There may be many reasons to prohibit the use of the document in cross-examination, but in general, if the document is equally available to both parties, in the public domain, easily accessible or obtainable, only to be used on cross-examination, and is such that the witnesses should be familiar with it if their testimony is to be given any credibility, then the cross-examiner should be allowed to use the document in spite of nondisclosure.

Smith raises the issue that the Crane sale was an assemblage sale and, therefore, was not a comparable sale to be properly used in cross-examination. It could be argued, and it seems more logical to us, that if the Crane sale was truly an assemblage sale, the price paid by Wesley’s parents would be higher, not lower, due to their desire to prevent a developer from acquiring the property. The selling price of $1,500 per acre for the Crane property, therefore, may have been higher than if the property had been sold to a developer.

The fact that Schwegel was successful in withstanding the cross-examination of SIAA’s attorney answers the final issue. No harm was committed by allowing the cross-examination.

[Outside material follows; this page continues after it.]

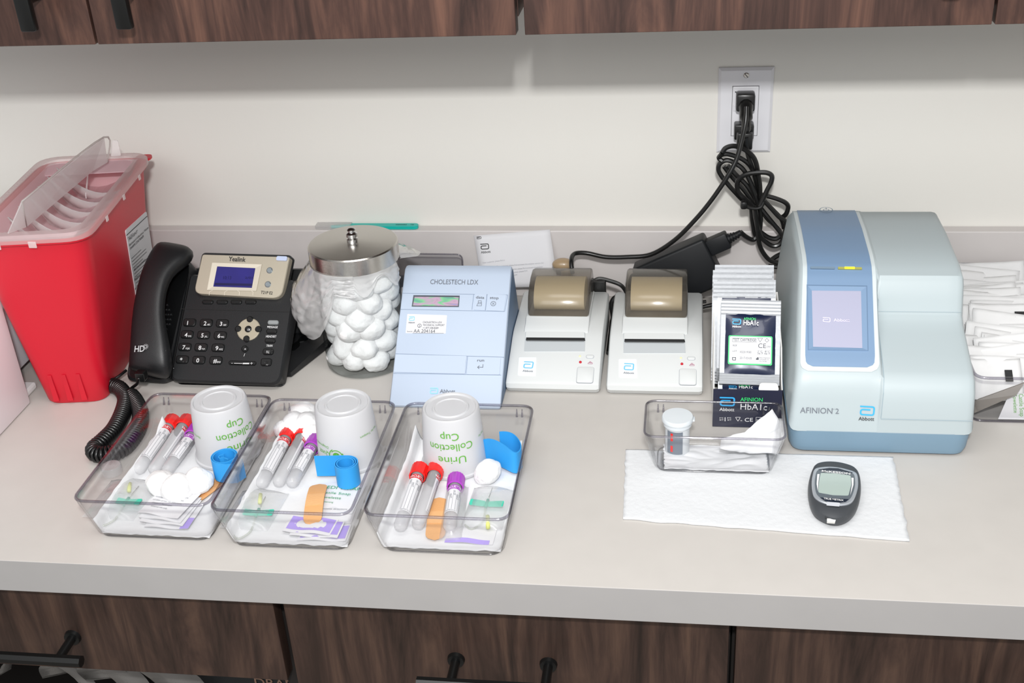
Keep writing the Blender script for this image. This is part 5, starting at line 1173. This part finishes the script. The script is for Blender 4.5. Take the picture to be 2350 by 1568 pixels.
# ------------------------------------------------------------ paper towel, small tray, vial, meter
q = [pz(1430, 1192, .001), pz(2087, 1243, .001), pz(2050, 1052, .001), pz(1436, 1036, .001)]
for p in q: p.z = 0
q[2].y = q[3].y = -.4085
m_tow = mat('paper_towel', '#d2d4d6', .92, bump=.6, bscale=140)
sheet(q, 8, 'folded white paper towel on the counter under the small tray and glucose meter', 'paper towel', .0014, .0007, 'paper_towel', th=.0022, n=60, m=m_tow)
tray(.0345, -.4265, .0750, .0375, .0535, 'small clear tray holding a vial and tissue, on the paper towel', inset=.011, r=.012, rimw=.0014, z0=.0030)
c = root('test_strip_vial', (-.0046, -.4125, .0050), 'small test strip vial with pale grey cap in the small clear tray', 'vial')
vx, vy = -.0046, -.4125
b = NB(); lathe(b, [(.0001, .0052), (.0125, .0052), (.0135, .006), (.0135, .042)], (vx, vy, 0), 36, False); vb = obj('vial_body', b, mat('vial_white', '#c9cdd0', .4), c, 'auto')
b = NB(); lathe(b, [(.0140, .040), (.0155, .041), (.0155, .046), (.0172, .0465), (.0174, .0500), (.0165, .0515), (.0001, .0518)], (vx, vy, 0), 40, False); box(b, (vx+.010, vy-.005, .0470), (vx+.0190, vy+.004, .0490), .001); obj('vial_cap', b, mat('vial_cap', '#cfd5d9', .4), c, 'auto')
def wrapz(a0, a1, z1, z2, rr, m, name, par, n=12):
    b = NB()
    for i in range(n):
        A, B = a0+(a1-a0)*i/n, a0+(a1-a0)*(i+1)/n; flat(b, [V((vx+rr*math.cos(A), vy+rr*math.sin(A), z1)), V((vx+rr*math.cos(B), vy+rr*math.sin(B), z1)), V((vx+rr*math.cos(B), vy+rr*math.sin(B), z2)), V((vx+rr*math.cos(A), vy+rr*math.sin(A), z2))])
    bmesh.ops.remove_doubles(b, verts=b.verts, dist=1e-6); return obj(name, b, m, par, True)
lb = wrapz(H_-.9, H_+.45, .009, .038, .0138, mat('vial_label', '#6d7580', .5), 'label', vb)
wrapz(H_-.55, H_-.35, .026, .036, .0140, m_rc, 'red_mark', lb, 4); wrapz(H_-.55, H_-.35, .012, .020, .0140, m_rc, 'red_mark', lb, 4)
# tissue in small tray
sheet([z0(-.018, -.450), z0(.094, -.450), z0(.092, -.402), z0(-.020, -.402)], 12, 'white tissue lying flat in the small clear tray', 'tissue', .0062, .003, 'tissue', th=.0008)
b = NB(); TP = [PY(-.4000).hit(1772, 939), PY(-.405).hit(1737, 968), PY(-.412).hit(1709, 992), PY(-.418).hit(1655, 1006), PY(-.440).hit(1652, 1030), PY(-.432).hit(1720, 1042), PY(-.425).hit(1784, 1040), PY(-.402).hit(1793, 985), PY(-.401).hit(1788, 964)]
ctr = PY(-.415).hit(1752, 1005)
for i in range(len(TP)): flat(b, [TP[i], TP[(i+1) % len(TP)], ctr])
bmesh.ops.remove_doubles(b, verts=b.verts, dist=1e-5); bmesh.ops.subdivide_edges(b, edges=b.edges[:], cuts=5, use_grid_fill=True)
for v in b.verts: v.co.y += .0022*noise.noise(v.co*130); v.co.z = max(.0075, v.co.z)
free_obj('tissue', b, m_liner, 'white tissue with its corner folded up in the small clear tray', 'tissue', smooth=True, solid=.0008)
# glucose meter
c = root('glucose_meter', (.158, -.494, .0038), 'dark grey egg shaped glucose meter lying on the paper towel', 'meter'); zb = .0038
mp = lambda x, y, z: PZ(z).hit(1840+x/9.8, 1050+y/9.8)
OUT = [(300, 260), (500, 212), (750, 215), (1000, 262), (1215, 350), (1300, 500), (1328, 700), (1310, 950), (1240, 1190), (1090, 1375), (900, 1475), (700, 1490), (500, 1430), (310, 1310), (200, 1140), (145, 930), (140, 700), (175, 500), (228, 360)]
out = smooth_path([mp(x, y, .010) for x, y in OUT], 4, True); ctr = sum(out, V((0, 0, 0)))/len(out)
def sh_(k, z, dy=0): return [V((ctr.x+(p.x-ctr.x)*k, ctr.y+(p.y-ctr.y)*k+dy, z)) for p in out]
b = loft(NB(), [sh_(.90, zb), sh_(.97, zb+.003), sh_(1, zb+.008), sh_(.975, zb+.0125), sh_(.90, zb+.0155, .001), sh_(.80, zb+.0165, .003)]); mb = obj('meter_body', b, mat('meter_grey', '#3c3f43', .45), c, 'auto')
FZ = zb+.0166
INr = [(300, 268), (520, 222), (760, 228), (1000, 275), (1225, 362), (1268, 560), (1250, 740), (1170, 960), (1050, 1060), (860, 1095), (690, 1080), (540, 1052), (380, 985), (262, 860), (222, 640), (235, 430)]
ringo = smooth_path([mp(x, y, FZ) for x, y in INr], 4, True); c2 = sum(ringo, V((0, 0, 0)))/len(ringo)
k_ = lambda k, z: [V((c2.x+(p.x-c2.x)*k, c2.y+(p.y-c2.y)*k, z)) for p in ringo]
b = loft(NB(), [k_(1, FZ-.004), k_(1, FZ+.0006), k_(.97, FZ+.0014), k_(.88, FZ+.0014)], True); fr = obj('silver_frame', b, mat('meter_silver', '#b9bec4', .3, metal=.5), c, 'auto')
b = loft(NB(), [k_(.865, FZ+.0014), k_(.865, FZ+.0018)]); bz = obj('face_panel', b, mat('meter_panel', '#5d656c', .2, spec=.6), fr)
fp = PZ(FZ+.0018); Q = lambda x, y: (1840+x/9.8, 1050+y/9.8)
b = NB(); slab(b, rpoly([fp.hit(*Q(*p)) for p in [(370, 790), (700, 850), (1050, 862), (1112, 620), (1100, 412), (760, 365), (425, 352), (385, 560)]], .002), (0, 0, 1), .0003); sc2 = obj('lcd', b, mat('meter_lcd', '#a9b8b2', .15, spec=.5, coat=.5), bz)
b = NB(); slab(b, [fp.hit(*Q(*p)) for p in [(410, 905), (1060, 945), (990, 1000), (850, 1020), (690, 1010), (530, 985)]], (0, 0, 1), .00025); slab(b, [fp.hit(*Q(*p)) for p in [(370, 275), (620, 240), (820, 250), (1150, 345), (1120, 352), (800, 300), (420, 285)]], (0, 0, 1), .00025); obj('dark_band', b, mat('meter_navy', '#1c2433', .2), bz)
b = NB(); f2 = PZ(FZ+.0019); txt(b, 'McKESSON', f2, Q(450, 325), Q(1090, 388), .0036, .03); txt(b, 'TRUE METRIX', f2, Q(490, 940), Q(940, 985), .0030, .02)
for x0_, x1_ in ((370, 350), (1140, 1125)):
    slab(b, rpoly([f2.hit(*Q(*p)) for p in ([(350, 380), (400, 378), (372, 560), (362, 760), (335, 600)] if x0_ == 370 else [(1115, 460), (1165, 465), (1160, 620), (1092, 850), (1128, 620)])], .0004), (0, 0, 1), .0002)
obj('lettering', b, m_wtext, bz)
b = NB(); patch(b, f2, [Q(550, 1075), Q(855, 1100), Q(860, 1035), Q(560, 1012)], .0008, .0015); obj('button', b, mat('meter_button', '#c9ccd2', .3), fr)
b = NB(); sl_ = Pl(mp(670, 1400, .014), (0, -.45, 1)); patch(b, sl_, [Q(570, 1448), Q(750, 1462), Q(765, 1395), Q(568, 1378)], .0006, .0003, base=-.003); obj('strip_port', b, mat('port_white', '#dcdcd8', .4), mb)
b = NB(); patch(b, sl_.up(-.0004), [Q(520, 1370), Q(830, 1392), Q(835, 1310), Q(525, 1290)], .0006, .0008, base=-.003); obj('port_recess', b, mat('port_dark', '#26282b', .5), mb)

# ------------------------------------------------------------ tray of sachets at the right edge
TX0, TX1, TY0, TY1, TH = .3235, .56, -.333, -.030, .060
c = root('sachet_tray', ((TX0+TX1)/2, (TY0+TY1)/2, .0006), 'large clear tray heaped with white sachets at the right edge', 'tray')
b = NB(); r4 = lambda s, z, t=0: rrect((TX0+TX1)/2, (TY0+TY1)/2, (TX1-TX0)/2-s, (TY1-TY0)/2-s, .014-t, z)
L1 = [r4(.006, .0008), r4(.003, .004), r4(0, TH)]; L2_ = [r4(.009, .0032, .002), r4(.0055, .006, .002), r4(.0022, TH, .002)]
loft(b, L1, False); loft(b, L2_, False); b.faces.new([b.verts.new(p) for p in L1[0]]); b.faces.new([b.verts.new(p) for p in L2_[0]]); bmesh.ops.remove_doubles(b, verts=b.verts, dist=1e-5)
obj('tray_body', b, m_clear, c, 'raw')
b = NB(); rim = r4(.001, TH); tube(b, rim+[rim[0]], .0018, 8, False); ft = r4(.004, .0022); tube(b, ft+[ft[0]], .0014, 8, False); obj('rim', b, m_rim, c, True)
m_ps = mat('sachet_white', '#dadada', .7, bump=.25, bscale=90); m_pg = mat('sachet_grey', '#77716a', .5)
pkm = []
for k in range(4):
    b = NB(); n = 12; W_, H2 = .092, .050; rr = random.Random(k)
    vs = [[b.verts.new(V(((i/n-.5)*W_, (j/n-.5)*H2, .0016*noise.noise(V((i*.5, j*.5, k*5.)))+.0022*math.sin(i*.5+k)))) for j in range(n+1)] for i in range(n+1)]
    for i in range(n):
        for j in range(n): b.faces.new((vs[i][j], vs[i+1][j], vs[i+1][j+1], vs[i][j+1]))
    me = bpy.data.meshes.new('sachet'); b.to_mesh(me); b.free(); me.materials.append(m_ps)
    for p in me.polygons: p.use_smooth = True
    pkm.append(me)
def pk(x, y, z, rx, ry, rz, lab_, k=None, m=None, sx=1, sy=1):
    o = bpy.data.objects.new('sachet', R.choice(pkm) if k is None else pkm[k]); COL.objects.link(o); o.location = (x, y, z); o.rotation_euler = (rx, ry, rz); o.scale = (sx, sy, 1)
    s = o.modifiers.new('s', 'SOLIDIFY'); s.thickness = .0009; tag(o, lab_, 'sachet', 'white sachets in the large tray'); return o
NP = 46
for i in range(NP):
    t = i/(NP-1); y = -.045-.245*t; x = .383+R.uniform(-.012, .020)+(.012*math.sin(i*.7))
    pk(x, y, .040+R.uniform(-.003, .006)+.004*math.sin(i*.5), math.radians(R.uniform(40, 62)), math.radians(R.uniform(-9, 9)), math.radians(R.uniform(-12, 8)), 'white paper sachet standing in the heap in the large right tray')
for (x, y) in ((.455, -.08), (.46, -.16), (.45, -.24)):
    for j in range(4): pk(x+R.uniform(-.01, .03), y-.02*j, .035, math.radians(R.uniform(50, 80)), R.uniform(-.2, .2), R.uniform(.9, 1.5), 'white paper sachet standing in the heap in the large right tray')
o = pk(.352, -.300, .040, math.radians(40), 0, .04, 'white sachet with a black square mark at the front of the large right tray', 1, sx=.7); o['group'] = 'sachets at the tray front'
def marked(o, items, m):
    b = NB()
    for (u0, u1, v0, v1) in items: flat(b, [V((u0, v0, .0042)), V((u1, v0, .0042)), V((u1, v1, .0042)), V((u0, v1, .0042))])
    WL[o.name] = V((0, 0, 0)); obj('black_mark', b, m, o)
marked(o, [(.018, .030, -.004, .010)], m_ink)
o = pk(.392, -.190, .056, math.radians(42), 0, .02, 'white sachet with a thick black bar in the middle of the large right tray', 2); marked(o, [(.006, .034, .006, .013)], m_ink); o['group'] = 'sachets at the tray front'
b = NB(); slab(b, [V((.330, -.326, .010)), V((.372, -.327, .036)), V((.380, -.322, .049)), V((.330, -.322, .024))], (0, 1, 0), .0015); free_obj('sachet', b, m_pg, 'dark grey sachet lying diagonally inside the front wall of the large right tray', 'sachet')
c = root('towelette_sachet', (.385, -.318, .004), 'white sachet with sideways green lettering at the front of the large right tray', 'sachet')
b = NB(); GP = Pl((.385, -.320, .02), (0, -1, .35)); slab(b, [GP.hit(*p) for p in [(2290, 962), (2400, 964), (2400, 900), (2315, 905)]], GP.n, .0008); obj('packet', b, m_paper, c)
b = NB(); q = GP.up(.0012); A_ = q.hit(2338, 905); B_ = q.hit(2341, 955); d_ = (B_-A_).normalized(); n_2 = q.n.cross(d_)
put_text(b, 'Castile Soap', A_, d_, n_2, width=.026, h=.005); put_text(b, 'Towelette', A_+V((-.0065, 0, 0)), d_, n_2, width=.022, h=.0045); obj('lettering', b, m_green, c)
b = NB(); tube(b, smooth_path([PY(-.035).hit(x, y) for x, y in [(2300, 672), (2315, 655), (2335, 645), (2360, 635), (2400, 622)]], 5), .0030, 8); free_obj('side_cable', b, m_cable, 'black cable passing behind the large sachet tray at the right edge', 'cable', smooth=True)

Jury verdicts should not be set aside and, thus, cause the expense of a new trial, unless there has been a miscarriage of justice, caused by the error that prejudiced and affected the substantial rights of the innocent party. (Gillespie v. Chrysler Motors Corp. (1990), 135 Ill. 2d *210363, 553 N.E.2d 291.) "New trials can be ordered only when the evidence improperly admitted appears to have affected the outcome.” J.L. Simmons Co. ex rel. Hartford Insurance Group v. Firestone Tire & Rubber Co. (1985), 108 Ill. 2d 106, 115, 483 N.E.2d 273, 277; see also Stennis v. Rekkas (1992), 233 Ill. App. 3d 813, 599 N.E.2d 1059; Lively v. Kostoff (1988), 167 Ill. App. 3d 384, 521 N.E.2d 554.

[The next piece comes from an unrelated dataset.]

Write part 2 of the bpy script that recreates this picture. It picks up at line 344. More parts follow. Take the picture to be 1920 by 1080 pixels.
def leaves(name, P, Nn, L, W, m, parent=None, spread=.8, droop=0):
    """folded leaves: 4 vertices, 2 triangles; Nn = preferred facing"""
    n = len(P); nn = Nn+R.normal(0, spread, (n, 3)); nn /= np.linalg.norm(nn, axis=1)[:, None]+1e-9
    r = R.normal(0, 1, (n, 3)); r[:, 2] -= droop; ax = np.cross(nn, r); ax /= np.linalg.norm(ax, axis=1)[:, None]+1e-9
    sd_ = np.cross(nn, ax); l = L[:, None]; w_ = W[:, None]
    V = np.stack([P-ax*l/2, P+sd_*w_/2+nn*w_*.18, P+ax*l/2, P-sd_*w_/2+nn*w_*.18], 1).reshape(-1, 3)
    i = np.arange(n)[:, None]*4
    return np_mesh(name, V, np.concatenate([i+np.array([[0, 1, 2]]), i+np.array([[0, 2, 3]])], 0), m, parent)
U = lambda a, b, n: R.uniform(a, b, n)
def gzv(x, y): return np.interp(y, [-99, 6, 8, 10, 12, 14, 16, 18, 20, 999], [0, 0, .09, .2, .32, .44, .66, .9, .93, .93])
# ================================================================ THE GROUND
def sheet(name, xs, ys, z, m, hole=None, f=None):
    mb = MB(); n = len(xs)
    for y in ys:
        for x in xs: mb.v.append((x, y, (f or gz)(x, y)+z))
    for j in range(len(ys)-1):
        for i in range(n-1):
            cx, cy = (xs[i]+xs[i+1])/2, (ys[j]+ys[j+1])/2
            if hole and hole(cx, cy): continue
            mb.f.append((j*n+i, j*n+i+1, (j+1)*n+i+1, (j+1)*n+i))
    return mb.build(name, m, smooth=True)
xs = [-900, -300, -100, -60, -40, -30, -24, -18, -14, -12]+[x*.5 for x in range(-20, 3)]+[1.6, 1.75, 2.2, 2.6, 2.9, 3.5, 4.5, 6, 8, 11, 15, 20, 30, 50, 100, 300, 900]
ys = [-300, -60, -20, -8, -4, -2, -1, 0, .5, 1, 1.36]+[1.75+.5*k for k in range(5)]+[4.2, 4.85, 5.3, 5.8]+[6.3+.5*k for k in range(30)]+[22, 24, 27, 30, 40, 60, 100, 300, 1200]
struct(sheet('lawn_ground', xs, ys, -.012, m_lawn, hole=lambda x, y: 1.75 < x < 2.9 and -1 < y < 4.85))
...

Further, we note that the trial judge did not necessarily commit reversible error when he allowed the cross-examination, as "in general, the improper admission or exclusion of value evidence does not constitute reversible error when there are other witnesses and evidence as to value on both sides and the jury has the opportunity of viewing the property and weighing the conflicting evidence.” (People ex rel. Department of Transportation v. Birger (1987), 155 Ill. App. 3d 130, 138, 507 N.E.2d 1321, 1327.) The evidence of the Crane sale was not substantive evidence, but even if it was, we should not order a new trial.

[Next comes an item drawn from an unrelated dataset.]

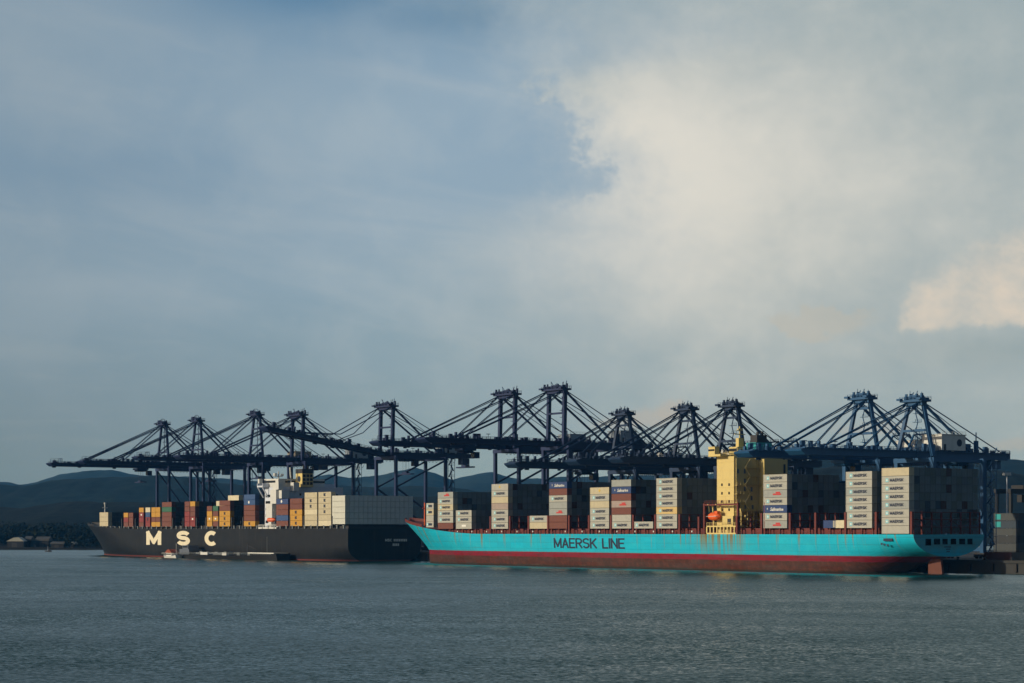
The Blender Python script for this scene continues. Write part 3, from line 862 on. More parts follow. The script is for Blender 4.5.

Smith’s testimony was, of course, questionable due to his interest in the outcome of the case. Schwegel’s testimony was almost stricken by the trial judge because of Schwegel’s limited experience in evaluating land and because he admitted that he was not making an appraisal of Smith’s property but was only expressing his opinion as to value. SIAA’s expert, on the other hand, was very experienced in appraising real estate.

Further, the jury viewed the property and could see how far this piece of property was inconveniently located from the main highways, the Carbondale business district, and the Southern Illinois University main campus. Moreover, the jury had the testimony that even though the airport master plan of 1974 called for the eventual situs of a motel on the Smith property, that plan was based on a proposed freeway being built nearby and the growth of the commercial airline, Air Illinois. Not only had no motel been built in almost 20 years, but Air Illinois went into bankruptcy and the proposed freeway died. Four scheduled airlines and the airport restaurant failed thereafter, and none were operating on the date of the taking of the Smith property. Finally, the Smith property is now in the flight pattern for the airport, making it undesirable for a motel site.

The jury, in spite of all of the negatives, awarded Smith $11,500 more than the top valuation for the land as residential property. The jury also did this in spite of the Crane property selling for $1,500 per acre as opposed to the jury’s award of $15,322.58 per acre to Smith.

Accordingly, we reverse the trial court and remand said cause *211with the direction to reinstate the jury verdict and to enter judgment thereon.

Reversed and remanded with directions.

CHAPMAN and GOLDENHERSH, JJ., concur.